Imperfecto vs. Pretérito

Ejercicio E de Repase y escriba pág. 15

 

1. Habla el padre de Águeda. Mi mujer y yo éramos muy jóvenes cuando nos casamos. Nuestras familias eran amigas, y casi se puede decir que nuestro matrimonio fue un arreglo entre nuestros padres, aunque también fue verdad que yo me enamoré profundamente. Yo era un joven introvertido; mi mayor defecto consistió en mi falta de carácter. En cambio, mi mujer, Eulalia, siempre fue ambiciosa y un poco mandona. Pero tenía veinte años y no me daba cuenta de sus defectos; sólo veía sus atractivos, porque, como dije arriba, estaba enamorado.

        Tuvimos tres hijas, dos se parecieron a mí y una a su madre. Mi hija mayor, Luisa, fue la que más se pareció a su madre; en cambio, mi hija menor, Águeda, tuvo mi timidez y mi resignación, aunque no le gustó coleccionar bagatelas como a mí. Ella bordaba y hacía encaje.

        Con el tiempo, Eulalia y yo perdimos la ilusión de nuestro matrimonio. Ella no significó ya nada para mí; era sólo la madre de mis hijas. A ella le pasó lo mismo, porque una vez me amenazó con separarse de mí.

        Cuando comenzó a visitarnos Adalberto, el hijo de un amigo mío, yo pensé que venía por Águeda, porque los vi varias veces conversando y riéndose. Pero me equivoqué. Adalberto me pidió ayer la mano de Luisa. Él se graduó de abogado recientemente y me explicó que consiguió un empleo muy bueno y por eso quiso casarse. Fue una sorpresa para mí. No imaginé que Adalberto y Luisa se amaban. Sinceramente, yo pensaba que sería más feliz con Águeda, pero tuve que aceptar la situación. Águeda, como yo, se sorprendió del romance de su hermana. Y se puso triste. Dejó de cantar y de adornarse con coquetería; sólo miraba la plaza.

 

2. Mi viaje a Santa Rosa.

 

        El despertador sonaba y sonaba mientras yo escondía la cabeza debajo de la almohada resistiéndome a despertar. Estaba soñando que era bombera y que la alarma anunciaba un fuego que mis compañeros y yo debíamos apagar, pero estaba paralizada y no podía mover los pies. Tardé más de cinco minutos en darme cuenta de que el sonido venía de mi mesa de noche y no de una alarma de incendios.
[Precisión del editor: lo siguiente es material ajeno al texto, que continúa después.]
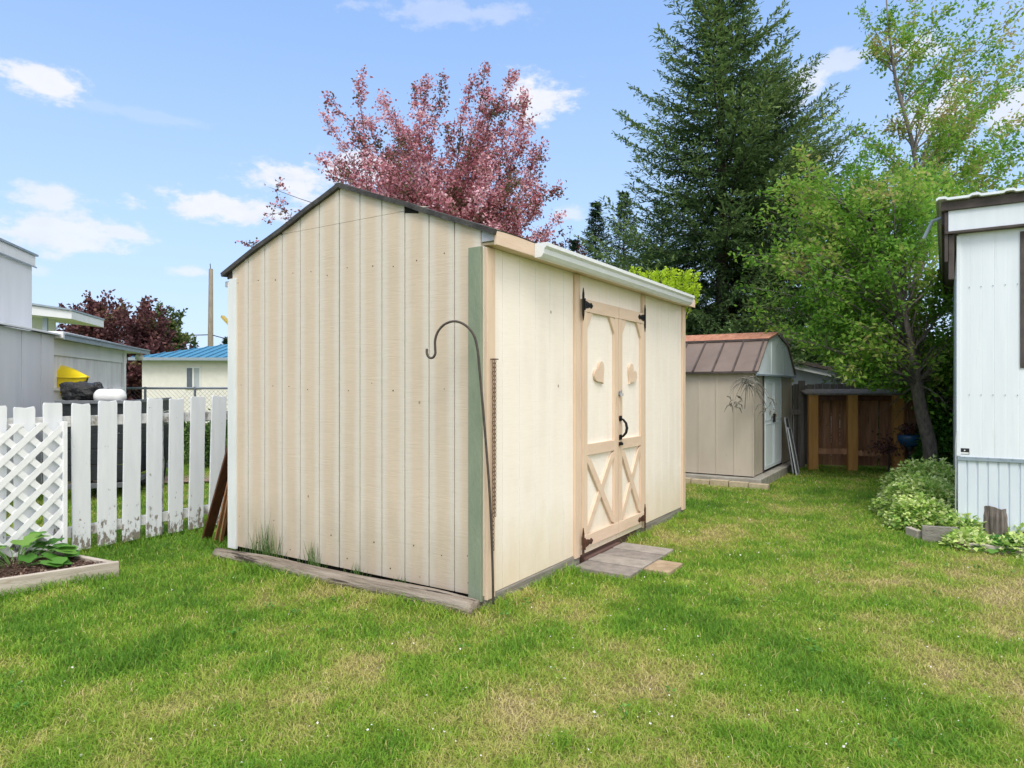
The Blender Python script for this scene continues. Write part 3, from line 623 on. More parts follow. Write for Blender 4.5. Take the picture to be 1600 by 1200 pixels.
# pull handle on the right leaf
hb = MB(); xh = 1.945
for zc in (1.085, .925): hb.prism([(xh - .02, zc - .022), (xh + .02, zc - .022), (xh + .026, zc), (xh + .02, zc + .022), (xh - .02, zc + .022), (xh - .026, zc)], 'y', -.062, -.0545)
hb.tube([(xh, -.058, 1.085), (xh, -.082, 1.075), (xh, -.108, 1.045), (xh, -.116, 1.005), (xh, -.108, .965), (xh, -.082, .935), (xh, -.058, .925)], [.007, .009, .011, .012, .011, .009, .007], 10)
hb.build('handle', M['black_iron'], drr, smooth=False)
lk = MB().box(1.915, 1.975, -.062, -.0545, .855, .885); lk.tube([(1.93, -.062, .87), (1.93, -.085, .87)], .012, 10); lk.build('latch', M['black_iron'], drr, .001)
hp = MB().box(1.905, 1.965, -.060, -.0535, 1.285, 1.315); hp.tube([(1.935, -.07, 1.30), (1.935, -.07, 1.275)], .017, 12); hp.tube([(1.922, -.066, 1.30), (1.922, -.066, 1.318), (1.935, -.066, 1.328), (1.948, -.066, 1.318), (1.948, -.066, 1.30)], .0035, 6)
hp.build('padlock_hasp', M['steel'], drr)
# chain hanging on the tan corner board
ch = thing('hanging_chain', 'rusty chain hanging on the tan corner board of the shed', 'chain', from_local(.052, -.045, 1.51), ANG)
mb = MB()
for strand, (dx, dy) in enumerate(((-.011, 0), (.010, 0))):
    n = 46 if strand == 0 else 38
    for k in range(n):
        zc = -k * .0255; pts = []
        for j in range(8):
            t = 2 * math.pi * j / 8; a = .0085 * math.cos(t); b = .015 * math.sin(t)
            pts.append((dx + (a if k % 2 == 0 else a * .35) + random.uniform(-.001, .001), dy - .006 + (0 if k % 2 == 0 else a), zc + b))
        pts.append(pts[0]); mb.tube(pts, .0026, 5, False)
mb.build('chain_links', M['chain'], ch); MB().tube([(-.015, .02, .012), (-.015, -.02, .012), (.016, -.024, .012)], .004, 6).build('nail', M['rust_iron'], ch)

# shepherd hook
def hook():
    key = [(771, 948, 4.09), (769, 860, 4.045), (765, 770, 4.02), (759, 690, 4.0), (754, 630, 3.985), (749, 575, 3.97), (746, 545, 3.965), (740, 523, 3.97), (727, 508, 3.98), (711, 502, 4.0), (696, 506, 4.02), (685, 517, 4.035), (680, 531, 4.045), (680, 545, 4.05), (680, 553, 4.05), (676, 559, 4.055), (670, 558, 4.06), (667, 552, 4.06), (667, 545, 4.06)]
    P = [W(*k) for k in key]; P[0].z = -.02
    # smooth with Catmull-Rom
    out = []
    for i in range(len(P) - 1):
        p0 = P[max(i - 1, 0)]; p1 = P[i]; p2 = P[i + 1]; p3 = P[min(i + 2, len(P) - 1)]
        for t in (0, .25, .5, .75):
            out.append(.5 * ((2 * p1) + (p2 - p0) * t + (2 * p0 - 5 * p1 + 4 * p2 - p3) * t * t + (3 * p1 - p0 - 3 * p2 + p3) * t ** 3))
    out.append(P[-1])
    o = MB().tube(out, .0075, 8).build('shepherd_hook', M['hook'], smooth=True)
    tag(o, 'thin brown metal shepherd hook standing at the shed corner', 'plant hook')
hook()

# log lying at the foot of the gable wall
def timber():
    mb = MB(); pts = []; rr = []
    for i in range(34):
        y = -.03 + i * (2.53 / 33); pts.append((-.118 + .012 * math.sin(y * 2.1), y, .026 + .006 * math.sin(y * 4))); rr.append((.058 + .006 * mnoise.noise(Vector((y * 2, 0, 0)))) * (1 - .25 * max(0, (y - 1.9) / .8)))
    mb.tube(pts, rr, 18)
    vs = []
    for v in mb.v:
        n = mnoise.noise(Vector((v[0] * 30, v[1] * 2, v[2] * 30))) * .006; vs.append((v[0] + n, v[1], v[2] + n))
    mb.v = vs
    o = mb.build('landscape_log', M['log'], smooth=True); o.location = SC; o.rotation_euler = (0, 0, ANG)
    tag(o, 'weathered grey round log lying along the foot of the beige gable wall', 'log')
timber()

# leaning boards at the left side of the shed
def lean_board(b0, t0, w, th, mat, name, label):   # from the ground outside up to the side wall
    mb = MB(); p = Vector(b0); q = Vector(t0); mb.beam(p, q, w, th, up=(V.x, V.y, 0))
    o = mb.build(name, mat, bevel=.002); return tag(o, label, 'board', 'boards leaning on the shed side')
for i, (bx, by, tx, tz, w, mt, lb) in enumerate([
        (.20, 3.16, 2.53, .98, .02, 'brownboard', 'wide dark brown board leaning on the shed beside the fence, outermost of the leaning boards'),
        (.20, 3.02, 2.53, .84, .016, 'orangeboard', 'thin orange brown board leaning on the shed beside the dark brown board'),
        (.18, 2.92, 2.52, .72, .016, 'orangeboard', 'short pale orange board leaning closest to the shed corner'),
        (.34, 3.06, 2.54, .90, .02, 'brownboard', 'dark brown board leaning behind the other boards at the shed side')]):
    lean_board(from_local(bx, by, .0), from_local(bx - .14, tx, tz), w, .09 if i in (0, 3) else .03, M[mt], 'leaning_board', lb)

# pavers
for i in range(4):
    x0 = 1.10 + i * .232; mb = MB().box(x0, x0 + .218, -.498, -.052, -.03, .014 + .004 * (i % 2))
    o = mb.build('paver', [M['paver_dark'], M['paver_mid']][i % 2], bevel=.006); o.location = SC; o.rotation_euler = (0, 0, ANG)
    tag(o, ['dark grey paving slab below the left shed door, nearest to the camera', 'dark grey paving slab touching the tan slab, second from the camera', 'dark grey paving slab below the shed doors, third from the camera', 'dark grey paving slab below the right shed door, farthest from the camera'][i], 'paving slab', 'paving slabs at the shed doors')
o = MB().box(1.335, 1.645, -.70, -.505, -.03, .012).build('paver', M['paver_tan'], bevel=.006); o.location = SC; o.rotation_euler = (0, 0, ANG)
tag(o, 'tan paving slab lying outermost on the lawn before the doors', 'paving slab', 'paving slabs at the shed doors')

# ------------------------------------------------------------------ picket fence on the left
FO = 3.60
fence = thing('picket_fence', 'white picket fence with flaking paint left of the shed', 'fence', from_local(0, FO), ANG)
for i, x in enumerate(np.arange(-3.25, 2.3, .2)):
    w = .142 + .008 * math.sin(i * 7.7); top = 1.245 + .035 * x + .010 * math.sin(i * 3.3); tl = .010 * math.sin(i * 5.1) + .045 * max(0, x + .3)
    a = x - w / 2; b = x + w / 2
    poly = [(a, .015), (b, .02)]
    for k in range(5): poly.append((b + tl * (k + 1) / 5 + .002 * math.sin(i + k * 2.3), .25 * (k + 1)) if k < 4 else (b + tl, top - .012 - .004 * (i % 3)))
    poly += [(b + tl - .008, top + .002 * (i % 2)), (b + tl - .06, top - .004 * (i % 3)), (a + tl + .008, top + .004 * ((i + 1) % 3)), (a + tl, top - .008 - .008 * ((i + 1) % 2))]
    for k in range(4, 0, -1): poly.append((a + tl * k / 5 + .002 * math.sin(i * 2 + k), .25 * k))
    ff = MB().prism(poly, 'y', -.040 - .003 * (i % 2), -.022 - .003 * (i % 2)).build('picket', M['picket'], fence, .0015)
for z in (1.03, .13): MB().box(-3.4, 2.4, -.020, .018, z, z + .085).build('rail', M['rail'], fence, .002)
for x in (-2.45, -.02, 2.3): MB().box(x, x + .09, .020, .11, -.1, 1.15).build('post', M['rail'], fence, .002)

lat = thing('lattice_panel', 'white diamond lattice panel standing against the picket fence behind the garden bed', 'lattice', from_local(-.79, FO - .075), ANG)
def lattice():
    x0, x1, z0, z1 = -1.9, 0, .04, 1.075
    def strips(sgn, y0, y1):
        mb = MB(); per = .165; w = .046 * math.sqrt(2) / 2
        c = -6.0
        while c < 6.0:
            # line z = z0 + sgn*(x-x0) + c ; clip to the rectangle by walking polygons
            pts = []
            poly = [(x0, z0 + c - w), (x0, z0 + c + w), (x1, z0 + c + w + sgn * (x1 - x0)), (x1, z0 + c - w + sgn * (x1 - x0))]
            for axis, lim, keepless in ((1, z0, False), (1, z1, True)):
                out = []
                for i in range(len(poly)):
                    p, q = poly[i], poly[(i + 1) % len(poly)]
                    ip = (p[axis] <= lim) if keepless else (p[axis] >= lim); iq = (q[axis] <= lim) if keepless else (q[axis] >= lim)
                    if ip: out.append(p)
                    if ip != iq:
                        t = (lim - p[axis]) / (q[axis] - p[axis]); out.append((p[0] + t * (q[0] - p[0]), p[1] + t * (q[1] - p[1])))
                poly = out
                if not poly: break
            if len(poly) >= 3: mb.prism(poly, 'y', y0, y1)
            c += per
        return mb
    a = strips(1, -.0095, -.0055).build('lattice_strips', M['lattice'], lat); b = strips(-1, -.0052, -.0012).build('lattice_strips', M['lattice'], lat)
    MB().box(-.018, .012, -.018, .006, .04, 1.078).build('edge_strip', M['lattice'], lat, .001)
lattice()

# ------------------------------------------------------------------ raised bed, left foreground
bed = thing('garden_bed', 'low wooden framed garden bed of bark mulch in the left foreground', 'garden bed', (-2.86, 4.82, 0), 0)
def wbeam(p, q, w, h, mat, name, par, z0=-.02):
    o = Vector(par.location) if par else Vector((0, 0, 0)); p = Vector((*p, z0 + h / 2)) - o; q = Vector((*q, z0 + h / 2)) - o
    return MB().beam(p, q, w, h).build(name, mat, par, .004)
wbeam((-2.84, 4.838), (-3.98, 3.846), .040, .115, M['bed'], 'bed_board', bed)
wbeam((-2.89, 4.845), (-3.62, 5.215), .038, .108, M['bed'], 'bed_board', bed)
gm = 22; vs = []; BQ = [Vector((*BED[i], 0)) for i in range(4)]
for i in range(gm + 1):
    for j in range(gm + 1):
        s, t = i / gm, j / gm; p = BQ[0].lerp(BQ[1], s).lerp(BQ[3].lerp(BQ[2], s), t)
        vs.append((p.x + 2.86, p.y - 4.82, .045 + .022 * mnoise.noise(p * 9) + .02 * math.sin(s * 3.1)))
mb = MB(); mb.add(vs, [(i * (gm + 1) + j, i * (gm + 1) + j + 1, (i + 1) * (gm + 1) + j + 1, (i + 1) * (gm + 1) + j) for i in range(gm) for j in range(gm)]); mb.build('soil', M['soil'], bed, smooth=True)
n = 7000; s = rng.random(n)[:, None]; t = rng.random(n)[:, None]; B = np.array([[b.x, b.y, 0] for b in BQ])
pp = (B[0] * (1 - s) + B[1] * s) * (1 - t) + (B[3] * (1 - s) + B[2] * s) * t
pp[:, 2] = .055 + .022 * rng.random(n); pp -= np.array([-2.86, 4.82, 0]); dd = rng.normal(size=(n, 3)); dd[:, 2] *= .35
M['mulch'] = leafmat('bark_mulch', [(0, (.05, .025, .018)), (.6, (.15, .085, .06)), (1, (.36, .27, .20))], trans=0)
mulch = leaf_mesh('mulch', pp, dd, .012 + .02 * rng.random(n), .006 + .006 * rng.random(n), rng.random(n) ** 1.5, M['mulch'], bed, up=(0, 0, 1)); mulch['kind'] = 'stuff'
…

        Me lavé y me vestí precipitadamente. No tuve tiempo para preparar el desayuno. Viajaría muy temprano a Santa Rosa porque mi tía, que vivía sola, me había escrito que estaba enferma y me necesitaba. Por fin lista, miré el reloj de pulsera. ¡Qué tarde era! El autobús salía a las siete y sólo faltaban veinte minutos. No valía la pena llamar a un taxi porque vivía a sólo diez cuadras de la estación, así que tomé mi maleta—que afortunadamente no pesaba mucho--, cerré con llave la puerta de entrada y eché a correr.

        No había nadie en la calle tan temprano porque era domingo. Era otoño y amanecía tarde; todavía el cielo estaba oscuro. Yo anduve tan rápido como me lo permitieron las piernas. Cuando estaba/estuve a la mitad del camino, un gato madrugador cruzó veloz frente a mí. En el patio de una casa, un gallo cantó tres veces.

        Legué antes de las siete a la estación terminal de autobuses, pero estaba tan agitada por la carrera, que apenas podía respirar. Consulté el horario que estaba en la pared. Efectivamente, allí decía que el autobús para Santa Rosa salía a las siete de la mañana. Miré a mi alrededor. Había un autobús estacionado en el otro extremo de la estación terminal y cerca de él vi a cuatro pasajeros que esperaban en los bancos. Un niño dormía en el regazo de su madre y ella inclinaba la cabeza, un poco dormida también. En mi sección de la estación, sin embargo, estaba yo sola, y esto me pareció muy extraño.

        Junto a mí pasó un viejecillo pequeño y delgado, que llevaba uniforme azul desteñido y apretaba en la mano derecha un llavero enorme. “Un empleado”, me dije, y le pregunté al viejo si el autobús para Santa Rosa venía retrasado.

        --No señorita,--contestó, y consultó la hora en un reloj antiguo que sacó del bolsillo de su pantalón.

        Pero el viejo añadió que mi espera iba a ser larga porque apenas eran las seis. ¡Las seis! Dirigí la vista a mi muñeca. Yo tenía las siete. El viejecillo sonrió y aclaró mi confusión. Me recordó que la hora de verano había terminado la noche anterior y que había que atrasar una hora los relojes. Todo iba a tener un final feliz, después de todo. Pero ¡qué lástima! A causa de mi error con respecto a la hora, no pude apagar el fuego.